Given instruction -> In the listing below, find the line that contains "The Blender Python" and the line that contains "rng = np.random.default_rng(11)". Quote both and every line between them, exactly, and nothing more.

Excerpted data ->

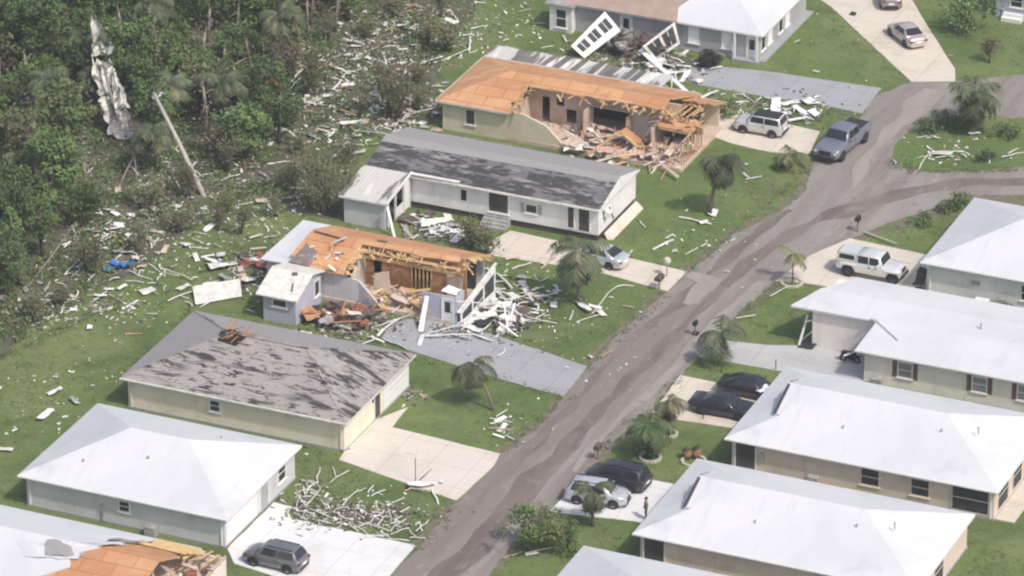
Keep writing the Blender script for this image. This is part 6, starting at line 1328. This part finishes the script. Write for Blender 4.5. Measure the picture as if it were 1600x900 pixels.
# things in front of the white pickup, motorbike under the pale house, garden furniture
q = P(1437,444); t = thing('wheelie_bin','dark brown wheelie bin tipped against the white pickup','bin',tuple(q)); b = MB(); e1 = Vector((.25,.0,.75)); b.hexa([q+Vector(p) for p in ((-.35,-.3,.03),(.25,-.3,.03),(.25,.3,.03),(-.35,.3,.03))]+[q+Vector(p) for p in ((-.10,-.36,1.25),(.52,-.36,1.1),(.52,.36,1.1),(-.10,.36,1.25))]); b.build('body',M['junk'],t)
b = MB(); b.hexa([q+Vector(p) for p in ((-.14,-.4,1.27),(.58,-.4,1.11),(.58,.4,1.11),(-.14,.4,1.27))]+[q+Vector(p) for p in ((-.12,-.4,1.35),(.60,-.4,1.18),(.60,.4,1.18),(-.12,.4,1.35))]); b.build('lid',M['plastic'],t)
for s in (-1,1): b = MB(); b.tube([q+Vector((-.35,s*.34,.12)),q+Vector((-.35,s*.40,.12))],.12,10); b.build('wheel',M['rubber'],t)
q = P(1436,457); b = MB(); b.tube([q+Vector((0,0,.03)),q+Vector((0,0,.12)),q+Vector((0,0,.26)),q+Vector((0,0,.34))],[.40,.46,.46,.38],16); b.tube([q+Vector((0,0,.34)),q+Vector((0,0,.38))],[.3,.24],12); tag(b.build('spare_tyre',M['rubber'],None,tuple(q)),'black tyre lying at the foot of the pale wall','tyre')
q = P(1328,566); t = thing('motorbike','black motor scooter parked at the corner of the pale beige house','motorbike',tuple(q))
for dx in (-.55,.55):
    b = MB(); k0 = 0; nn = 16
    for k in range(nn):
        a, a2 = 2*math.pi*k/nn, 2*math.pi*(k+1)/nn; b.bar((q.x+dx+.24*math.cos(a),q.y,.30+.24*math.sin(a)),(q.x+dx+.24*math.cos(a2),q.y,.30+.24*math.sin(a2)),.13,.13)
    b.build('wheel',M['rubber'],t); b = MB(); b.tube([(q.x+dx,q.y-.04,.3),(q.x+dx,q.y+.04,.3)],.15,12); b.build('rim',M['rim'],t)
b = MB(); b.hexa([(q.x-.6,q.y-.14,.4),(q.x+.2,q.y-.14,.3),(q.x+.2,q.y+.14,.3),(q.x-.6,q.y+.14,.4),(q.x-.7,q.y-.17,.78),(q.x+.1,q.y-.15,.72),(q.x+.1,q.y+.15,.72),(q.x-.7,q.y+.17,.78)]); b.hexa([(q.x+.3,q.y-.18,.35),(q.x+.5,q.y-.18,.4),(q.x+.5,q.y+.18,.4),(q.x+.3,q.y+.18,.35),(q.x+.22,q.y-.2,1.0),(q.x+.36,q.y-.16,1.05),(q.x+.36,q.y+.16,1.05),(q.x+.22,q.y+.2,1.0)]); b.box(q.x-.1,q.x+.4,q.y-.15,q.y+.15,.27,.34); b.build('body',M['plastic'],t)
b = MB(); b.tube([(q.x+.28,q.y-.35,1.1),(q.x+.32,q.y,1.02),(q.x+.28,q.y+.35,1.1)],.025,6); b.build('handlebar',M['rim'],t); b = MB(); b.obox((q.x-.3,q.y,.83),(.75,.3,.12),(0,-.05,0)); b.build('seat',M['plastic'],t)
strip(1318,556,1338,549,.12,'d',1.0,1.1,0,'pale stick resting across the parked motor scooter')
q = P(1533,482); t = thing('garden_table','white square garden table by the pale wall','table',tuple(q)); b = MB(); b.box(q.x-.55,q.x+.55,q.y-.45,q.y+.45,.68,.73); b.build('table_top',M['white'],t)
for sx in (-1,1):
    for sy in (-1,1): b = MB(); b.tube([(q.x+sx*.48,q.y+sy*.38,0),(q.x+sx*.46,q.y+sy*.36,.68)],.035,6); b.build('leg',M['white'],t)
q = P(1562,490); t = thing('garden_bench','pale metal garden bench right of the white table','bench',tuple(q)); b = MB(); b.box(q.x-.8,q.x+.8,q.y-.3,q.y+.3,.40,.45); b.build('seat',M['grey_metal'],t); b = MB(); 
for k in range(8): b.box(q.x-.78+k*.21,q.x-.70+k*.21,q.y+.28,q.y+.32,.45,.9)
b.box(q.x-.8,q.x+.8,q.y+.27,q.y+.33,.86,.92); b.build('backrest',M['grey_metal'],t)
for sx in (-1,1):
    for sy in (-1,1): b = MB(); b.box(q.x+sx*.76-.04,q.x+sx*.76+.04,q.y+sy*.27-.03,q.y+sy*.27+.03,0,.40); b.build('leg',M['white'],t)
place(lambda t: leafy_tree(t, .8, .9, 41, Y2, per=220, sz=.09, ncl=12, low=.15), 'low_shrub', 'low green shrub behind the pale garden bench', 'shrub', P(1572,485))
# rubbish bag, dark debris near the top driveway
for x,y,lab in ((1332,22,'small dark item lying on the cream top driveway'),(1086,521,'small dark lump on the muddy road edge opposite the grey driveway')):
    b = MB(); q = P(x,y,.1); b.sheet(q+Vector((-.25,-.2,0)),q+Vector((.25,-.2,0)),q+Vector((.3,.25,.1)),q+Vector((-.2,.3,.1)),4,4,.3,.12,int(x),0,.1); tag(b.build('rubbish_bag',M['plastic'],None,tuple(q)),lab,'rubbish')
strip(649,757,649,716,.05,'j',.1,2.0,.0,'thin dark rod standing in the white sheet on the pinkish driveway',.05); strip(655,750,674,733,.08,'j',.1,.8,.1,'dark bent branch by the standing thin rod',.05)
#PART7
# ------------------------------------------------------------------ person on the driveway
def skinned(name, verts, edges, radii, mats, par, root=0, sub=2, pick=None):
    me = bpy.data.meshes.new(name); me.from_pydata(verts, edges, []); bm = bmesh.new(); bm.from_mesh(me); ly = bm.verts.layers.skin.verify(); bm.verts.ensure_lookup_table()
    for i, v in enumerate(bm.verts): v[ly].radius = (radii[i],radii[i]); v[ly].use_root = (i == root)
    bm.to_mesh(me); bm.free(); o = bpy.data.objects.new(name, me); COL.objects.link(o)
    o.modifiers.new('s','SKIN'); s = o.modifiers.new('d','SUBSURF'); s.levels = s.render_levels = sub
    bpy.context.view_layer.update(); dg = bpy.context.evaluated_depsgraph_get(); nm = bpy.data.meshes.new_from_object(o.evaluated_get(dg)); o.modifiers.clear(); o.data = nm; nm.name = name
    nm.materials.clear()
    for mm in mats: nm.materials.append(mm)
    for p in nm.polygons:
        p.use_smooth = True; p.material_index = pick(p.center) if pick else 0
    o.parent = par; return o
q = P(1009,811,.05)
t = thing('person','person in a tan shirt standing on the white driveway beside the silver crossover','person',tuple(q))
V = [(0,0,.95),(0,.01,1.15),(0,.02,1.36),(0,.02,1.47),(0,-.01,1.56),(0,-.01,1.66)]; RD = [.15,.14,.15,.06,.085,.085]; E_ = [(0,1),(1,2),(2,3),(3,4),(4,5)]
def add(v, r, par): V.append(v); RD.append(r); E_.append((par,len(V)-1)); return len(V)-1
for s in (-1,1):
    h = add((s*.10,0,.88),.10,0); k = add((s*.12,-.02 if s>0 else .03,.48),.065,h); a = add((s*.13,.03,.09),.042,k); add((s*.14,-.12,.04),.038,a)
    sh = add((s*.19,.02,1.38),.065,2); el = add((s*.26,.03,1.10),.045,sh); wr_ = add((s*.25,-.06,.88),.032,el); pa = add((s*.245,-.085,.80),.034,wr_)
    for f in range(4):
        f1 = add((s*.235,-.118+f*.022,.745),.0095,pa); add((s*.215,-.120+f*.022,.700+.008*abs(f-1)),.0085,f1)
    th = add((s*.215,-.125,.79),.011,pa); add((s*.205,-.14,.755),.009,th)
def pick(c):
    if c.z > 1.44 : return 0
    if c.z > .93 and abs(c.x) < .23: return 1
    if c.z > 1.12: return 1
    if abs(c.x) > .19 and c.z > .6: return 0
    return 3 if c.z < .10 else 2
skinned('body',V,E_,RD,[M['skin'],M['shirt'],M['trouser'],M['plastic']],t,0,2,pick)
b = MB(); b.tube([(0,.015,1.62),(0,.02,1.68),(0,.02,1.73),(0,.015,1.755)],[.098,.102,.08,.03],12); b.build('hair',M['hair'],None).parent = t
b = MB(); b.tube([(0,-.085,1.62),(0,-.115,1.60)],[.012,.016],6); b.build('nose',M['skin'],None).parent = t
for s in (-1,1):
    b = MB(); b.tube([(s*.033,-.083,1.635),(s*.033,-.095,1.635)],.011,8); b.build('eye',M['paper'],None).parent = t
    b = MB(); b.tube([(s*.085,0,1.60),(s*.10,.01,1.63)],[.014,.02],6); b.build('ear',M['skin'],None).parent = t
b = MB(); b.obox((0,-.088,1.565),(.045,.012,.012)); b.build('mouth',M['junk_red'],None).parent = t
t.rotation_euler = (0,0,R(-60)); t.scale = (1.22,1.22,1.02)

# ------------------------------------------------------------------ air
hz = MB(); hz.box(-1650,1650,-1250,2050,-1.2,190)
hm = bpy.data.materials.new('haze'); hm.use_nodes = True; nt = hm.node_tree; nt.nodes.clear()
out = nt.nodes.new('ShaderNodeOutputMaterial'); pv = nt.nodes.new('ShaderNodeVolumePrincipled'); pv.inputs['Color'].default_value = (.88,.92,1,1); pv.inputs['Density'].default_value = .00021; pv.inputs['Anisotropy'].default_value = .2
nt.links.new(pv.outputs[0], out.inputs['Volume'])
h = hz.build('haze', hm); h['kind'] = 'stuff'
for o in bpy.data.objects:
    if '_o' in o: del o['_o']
* * *
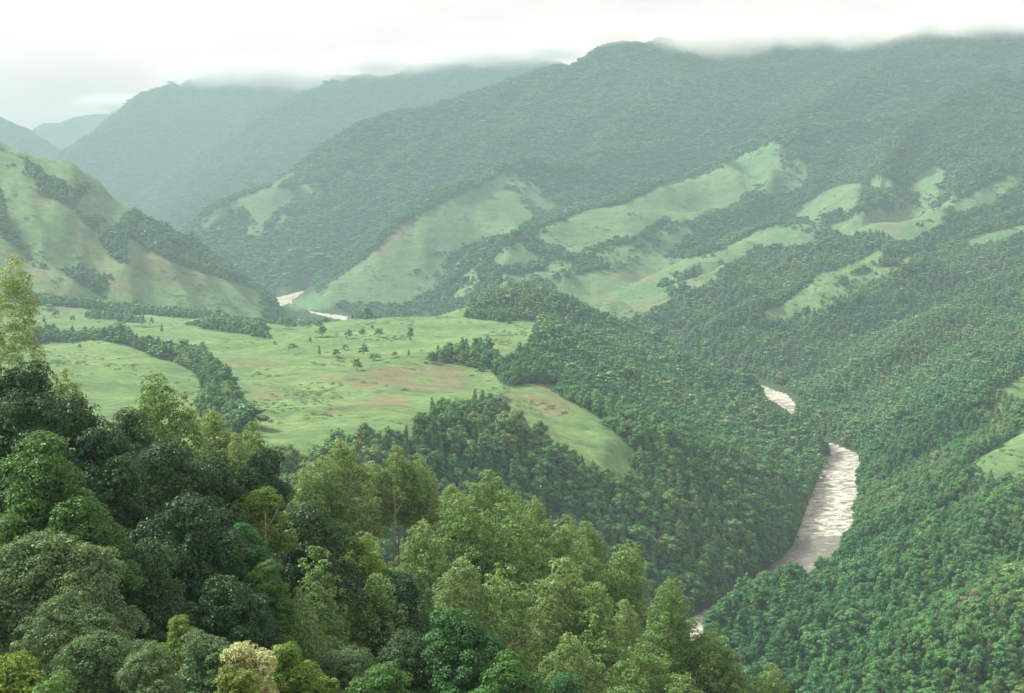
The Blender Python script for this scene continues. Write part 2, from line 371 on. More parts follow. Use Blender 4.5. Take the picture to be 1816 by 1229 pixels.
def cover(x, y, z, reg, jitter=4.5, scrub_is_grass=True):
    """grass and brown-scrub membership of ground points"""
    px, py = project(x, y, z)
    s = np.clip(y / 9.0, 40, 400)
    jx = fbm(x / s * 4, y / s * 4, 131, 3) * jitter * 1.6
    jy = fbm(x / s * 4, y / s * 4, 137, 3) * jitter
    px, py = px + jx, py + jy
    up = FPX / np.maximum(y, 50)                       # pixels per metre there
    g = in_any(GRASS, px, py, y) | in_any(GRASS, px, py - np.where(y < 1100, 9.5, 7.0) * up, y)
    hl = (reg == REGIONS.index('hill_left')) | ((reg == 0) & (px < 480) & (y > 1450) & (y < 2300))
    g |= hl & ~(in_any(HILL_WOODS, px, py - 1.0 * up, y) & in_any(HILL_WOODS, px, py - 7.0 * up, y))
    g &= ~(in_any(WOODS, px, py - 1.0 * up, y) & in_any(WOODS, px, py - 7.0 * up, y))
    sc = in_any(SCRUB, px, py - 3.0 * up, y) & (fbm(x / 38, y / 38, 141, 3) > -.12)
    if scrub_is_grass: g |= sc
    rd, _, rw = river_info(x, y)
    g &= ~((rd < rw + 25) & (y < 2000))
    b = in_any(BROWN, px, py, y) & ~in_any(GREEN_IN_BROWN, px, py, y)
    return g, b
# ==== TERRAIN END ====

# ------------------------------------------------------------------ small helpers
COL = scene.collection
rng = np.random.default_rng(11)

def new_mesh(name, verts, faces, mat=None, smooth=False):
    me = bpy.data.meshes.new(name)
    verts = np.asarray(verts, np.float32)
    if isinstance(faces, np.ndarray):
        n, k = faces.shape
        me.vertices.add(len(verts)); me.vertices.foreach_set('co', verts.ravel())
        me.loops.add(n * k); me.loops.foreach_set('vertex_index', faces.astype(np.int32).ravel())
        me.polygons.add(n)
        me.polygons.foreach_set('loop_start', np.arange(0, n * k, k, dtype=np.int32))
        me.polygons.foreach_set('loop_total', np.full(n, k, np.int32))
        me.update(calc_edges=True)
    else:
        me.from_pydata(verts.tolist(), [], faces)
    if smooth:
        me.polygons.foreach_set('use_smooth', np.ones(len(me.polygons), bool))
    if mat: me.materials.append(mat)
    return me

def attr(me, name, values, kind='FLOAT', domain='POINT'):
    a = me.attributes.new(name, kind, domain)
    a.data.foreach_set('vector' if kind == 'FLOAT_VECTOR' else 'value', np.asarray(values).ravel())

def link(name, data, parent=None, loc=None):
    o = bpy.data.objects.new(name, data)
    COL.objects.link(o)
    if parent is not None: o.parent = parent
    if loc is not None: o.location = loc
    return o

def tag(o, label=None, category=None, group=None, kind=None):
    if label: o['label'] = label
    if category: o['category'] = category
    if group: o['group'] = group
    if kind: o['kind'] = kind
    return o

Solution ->
The Blender Python script for this scene continues. Write part 2, from line 371 on. More parts follow. Use Blender 4.5. Take the picture to be 1816 by 1229 pixels.
def cover(x, y, z, reg, jitter=4.5, scrub_is_grass=True):
    """grass and brown-scrub membership of ground points"""
    px, py = project(x, y, z)
    s = np.clip(y / 9.0, 40, 400)
    jx = fbm(x / s * 4, y / s * 4, 131, 3) * jitter * 1.6
    jy = fbm(x / s * 4, y / s * 4, 137, 3) * jitter
    px, py = px + jx, py + jy
    up = FPX / np.maximum(y, 50)                       # pixels per metre there
    g = in_any(GRASS, px, py, y) | in_any(GRASS, px, py - np.where(y < 1100, 9.5, 7.0) * up, y)
    hl = (reg == REGIONS.index('hill_left')) | ((reg == 0) & (px < 480) & (y > 1450) & (y < 2300))
    g |= hl & ~(in_any(HILL_WOODS, px, py - 1.0 * up, y) & in_any(HILL_WOODS, px, py - 7.0 * up, y))
    g &= ~(in_any(WOODS, px, py - 1.0 * up, y) & in_any(WOODS, px, py - 7.0 * up, y))
    sc = in_any(SCRUB, px, py - 3.0 * up, y) & (fbm(x / 38, y / 38, 141, 3) > -.12)
    if scrub_is_grass: g |= sc
    rd, _, rw = river_info(x, y)
    g &= ~((rd < rw + 25) & (y < 2000))
    b = in_any(BROWN, px, py, y) & ~in_any(GREEN_IN_BROWN, px, py, y)
    return g, b
# ==== TERRAIN END ====

# ------------------------------------------------------------------ small helpers
COL = scene.collection
rng = np.random.default_rng(11)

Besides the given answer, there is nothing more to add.